И вот оно передо мной, здание германского рейхстага. Несчетное число раз виденное на фотографиях, картинах и киноэкранах, казавшееся знакомым и привычным, оно вдруг предстало неожиданно, как открытие, опрокидывая все выношенные представления. Очутившись на окраине города, лишенное своего 75-метрового купола, взорванного при восстановлении, оно стало приземистее, незначительнее, незаметнее. Менее всего к его определению подошло бы сейчас слово «величественный», хотя именно этого его строители и добивались более всего.

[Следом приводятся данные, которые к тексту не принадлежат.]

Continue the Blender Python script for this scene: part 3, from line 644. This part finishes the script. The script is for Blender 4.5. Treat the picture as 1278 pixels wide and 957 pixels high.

Шесть закопченных колонн, хранящих многочисленные следы осколков и пуль, несут классический фронтон с надписью: «Германскому народу». Других надписей не сохранилось. А жаль!
Восстановленное через двадцать семь лет после окончания войны, здание рейхстага ныне приспособлено под выставку «Вопросы немецкой истории». Выставка большая, хорошо экспонированная. В специальном кинозале демонстрируются ленты, сохранившие практически все узловые моменты новейшей истории Германии. Выставка призвана дать ответы на проклятые вопросы: «Что же здесь произошло?», «Кто виноват?» Я внимательно осмотрел выставку и пришел к убеждению, что лучшим экспонатом является ее помещение. Опаленное двумя пожарами 1933 и 1945 годов, лишенное своей презентабельной внешности и значения, это искалеченное здание вдруг показалось мне удивительным символом соорудившей его страны.
Здание немецкого парламента строилось в течение десяти лет и было закончено в декабре 1894 года, спустя двадцать четыре года после учреждения самого рейхстага. Все это время представители народа заседали в приспособленном для этой цели здании фабрики по производству фарфора и имели достаточно времени убедиться, что немецкий парламентаризм — вещь еще более хрупкая, чем фарфор.
Объединение Германии «железом и кровью» под эгидой феодальной Пруссии и последовавшее бурное развитие промышленности привело, с одной стороны, к усилению экономического господства буржуазии, к росту финансового капитала, а с другой — сделало возможным уничтожение конституционной законности и укрепление военного деспотизма, что в конечном счете и породило чудовищный союз немецких феодалов и буржуазии против немецкого пролетариата. Вот почему за все время существования рейхстага в кайзеровской Германии он всегда оставался лишь придатком абсолютистской власти Гогенцоллернов. Особенности империализма Германии наложили отпечаток и на партию германского пролетариата. История немецкой социал-демократии — это история борьбы ее революционной части с оппортунизмом, закончившейся победой последнего. Беспомощность рейхстага перешла в его агонию. В гитлеровский период заседания превратились в фарс, а депутаты в статистов, которым поручалось сопровождать речи диктатора аплодисментами да петь гимн. Правда, до составления этого высокого дружного хора около двухсот депутатов были брошены в тюрьмы и лагеря. Более тридцати из них нашли смерть под пытками или на виселицах. Шесть человек покончили с собой. Более ста эмигрировали. И лишь тридцать, переживших «третий рейх», смогли встретиться в новом парламенте Западной Германии — бундестаге.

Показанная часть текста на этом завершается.